The very first input scheme the article talks about is Pinyin, with which you'd input biang by typing... "b" "i" "a" "n" "g" then selecting from a list (most likely a list of length 1). Not insane or even difficult.
(Except that biang is not encoded in Unicode yet so you can't type it anyway.)
Think about it, though. You type phonetically in one script, then select a character in another script that might be pronounced in a similar way. That's like entering Hangul syllables that sound similar to what you want, then choosing the right English character sequences.
What's there to think about? How else would you input a script with more than 50k characters?
> You type phonetically in one script, then select a character in another script that might be pronounced in a similar way.
Sure. Japanese works the same way, you input in kana or romaji, then select the suitable kanji (or kanji sequence).

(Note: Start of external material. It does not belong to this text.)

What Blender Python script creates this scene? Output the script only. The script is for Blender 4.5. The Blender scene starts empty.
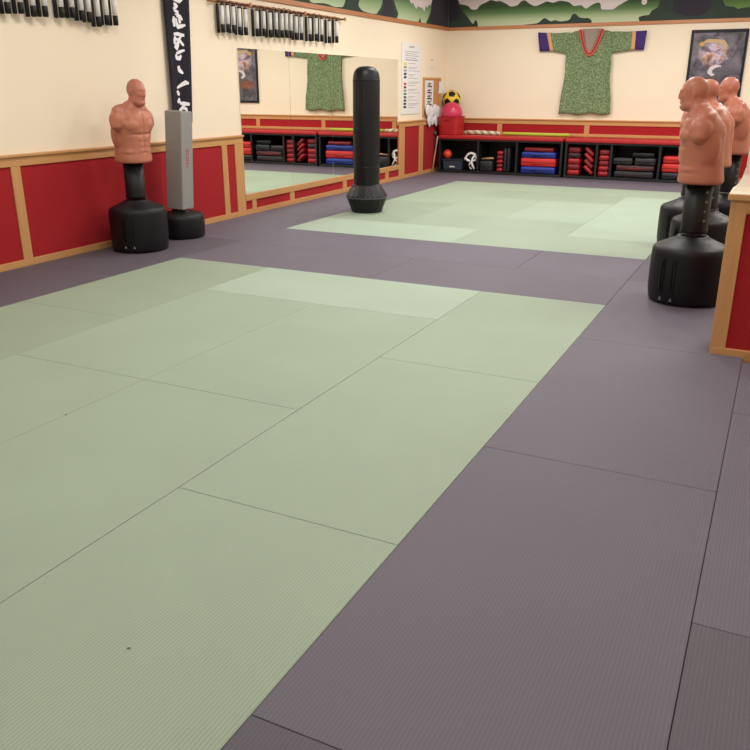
import bpy, bmesh, math, random
import numpy as np
from mathutils import Vector, Matrix
from mathutils.geometry import tessellate_polygon
random.seed(7)
PI = math.pi
sc = bpy.context.scene
COL = sc.collection
def R(d): return math.radians(d)

# ------------------------------------------------------------------ helpers
def lin(c):
    c = c / 255.0
    return c / 12.92 if c <= .04045 else ((c + .055) / 1.055) ** 2.4
def rgb(r, g, b): return (lin(r), lin(g), lin(b), 1.0)

def setramp(cr, stops):
    stops = sorted(stops)
    while len(cr.elements) > 1: cr.elements.remove(cr.elements[-1])
    cr.elements[0].position = stops[0][0]; cr.elements[0].color = rgb(*stops[0][1])
    for p, c in stops[1:]:
        e = cr.elements.new(p); e.color = rgb(*c)

def mat(name, col, rough=.6, metal=0.0, spec=.5, var=0.0, vscale=6.0, bump=0.0, bscale=60.0, coat=0.0):
    m = bpy.data.materials.new(name); m.use_nodes = True
    nt = m.node_tree; b = nt.nodes['Principled BSDF']
    b.inputs['Base Color'].default_value = rgb(*col)
    b.inputs['Roughness'].default_value = rough
    b.inputs['Metallic'].default_value = metal
    b.inputs['Specular IOR Level'].default_value = spec
    b.inputs['Coat Weight'].default_value = coat
    tc = nt.nodes.new('ShaderNodeTexCoord')
    if var:
        n = nt.nodes.new('ShaderNodeTexNoise'); n.inputs['Scale'].default_value = vscale; n.inputs['Detail'].default_value = 4
        nt.links.new(tc.outputs['Object'], n.inputs['Vector'])
        mx = nt.nodes.new('ShaderNodeMix'); mx.data_type = 'RGBA'
        mx.inputs[6].default_value = rgb(*[max(0, c * (1 - var)) for c in col])
        mx.inputs[7].default_value = rgb(*[min(255, c * (1 + var)) for c in col])
        nt.links.new(n.outputs['Fac'], mx.inputs[0]); nt.links.new(mx.outputs[2], b.inputs['Base Color'])
    if bump:
        n2 = nt.nodes.new('ShaderNodeTexNoise'); n2.inputs['Scale'].default_value = bscale; n2.inputs['Detail'].default_value = 3
        nt.links.new(tc.outputs['Object'], n2.inputs['Vector'])
        bp = nt.nodes.new('ShaderNodeBump'); bp.inputs['Strength'].default_value = bump; bp.inputs['Distance'].default_value = .01
        nt.links.new(n2.outputs['Fac'], bp.inputs['Height']); nt.links.new(bp.outputs['Normal'], b.inputs['Normal'])
    return m

def tatami(name, col):
    m = mat(name, col, rough=.62, spec=.35)
    nt = m.node_tree; b = nt.nodes['Principled BSDF']
    tc = nt.nodes.new('ShaderNodeTexCoord')
    w = nt.nodes.new('ShaderNodeTexWave'); w.wave_type = 'BANDS'; w.bands_direction = 'X'
    w.inputs['Scale'].default_value = 24.0; w.inputs['Distortion'].default_value = .15
    n = nt.nodes.new('ShaderNodeTexNoise'); n.inputs['Scale'].default_value = 1.6; n.inputs['Detail'].default_value = 5
    oi = nt.nodes.new('ShaderNodeObjectInfo')
    ad = nt.nodes.new('ShaderNodeVectorMath'); ad.operation = 'ADD'
    nt.links.new(tc.outputs['Object'], ad.inputs[0]); nt.links.new(oi.outputs['Location'], ad.inputs[1])
    nt.links.new(ad.outputs[0], n.inputs['Vector']); nt.links.new(tc.outputs['Object'], w.inputs['Vector'])
    mx = nt.nodes.new('ShaderNodeMix'); mx.data_type = 'RGBA'
    mx.inputs[6].default_value = rgb(*[c * .955 for c in col]); mx.inputs[7].default_value = rgb(*[min(255, c * 1.035) for c in col])
    nt.links.new(n.outputs['Fac'], mx.inputs[0])
    mr = nt.nodes.new('ShaderNodeMix'); mr.data_type = 'RGBA'; mr.blend_type = 'MULTIPLY'
    mr.inputs[0].default_value = .17
    nt.links.new(mx.outputs[2], mr.inputs[6]); nt.links.new(w.outputs['Color'], mr.inputs[7])
    nt.links.new(mr.outputs[2], b.inputs['Base Color'])
    bp = nt.nodes.new('ShaderNodeBump'); bp.inputs['Strength'].default_value = .16; bp.inputs['Distance'].default_value = .002
    nt.links.new(w.outputs['Fac'], bp.inputs['Height']); nt.links.new(bp.outputs['Normal'], b.inputs['Normal'])
    return m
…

Of course it only works when you have a regular phonology, that would be completely impossible for english since by and large orthography and pronunciation have no relation.
I've thought about it. I input Japanese every day, Chinese frequently, and Korean on occasion. The Latin alphabet is a first-class citizen in these languages; I don't see the issue.
In fact English is becoming the same way: when you input "apple" and choose the [U+1F34E RED APPLE; stripped from input on HN] suggestion you've done exactly the same thing.
(Except that biang is not encoded in Unicode yet so you can't type it anyway.)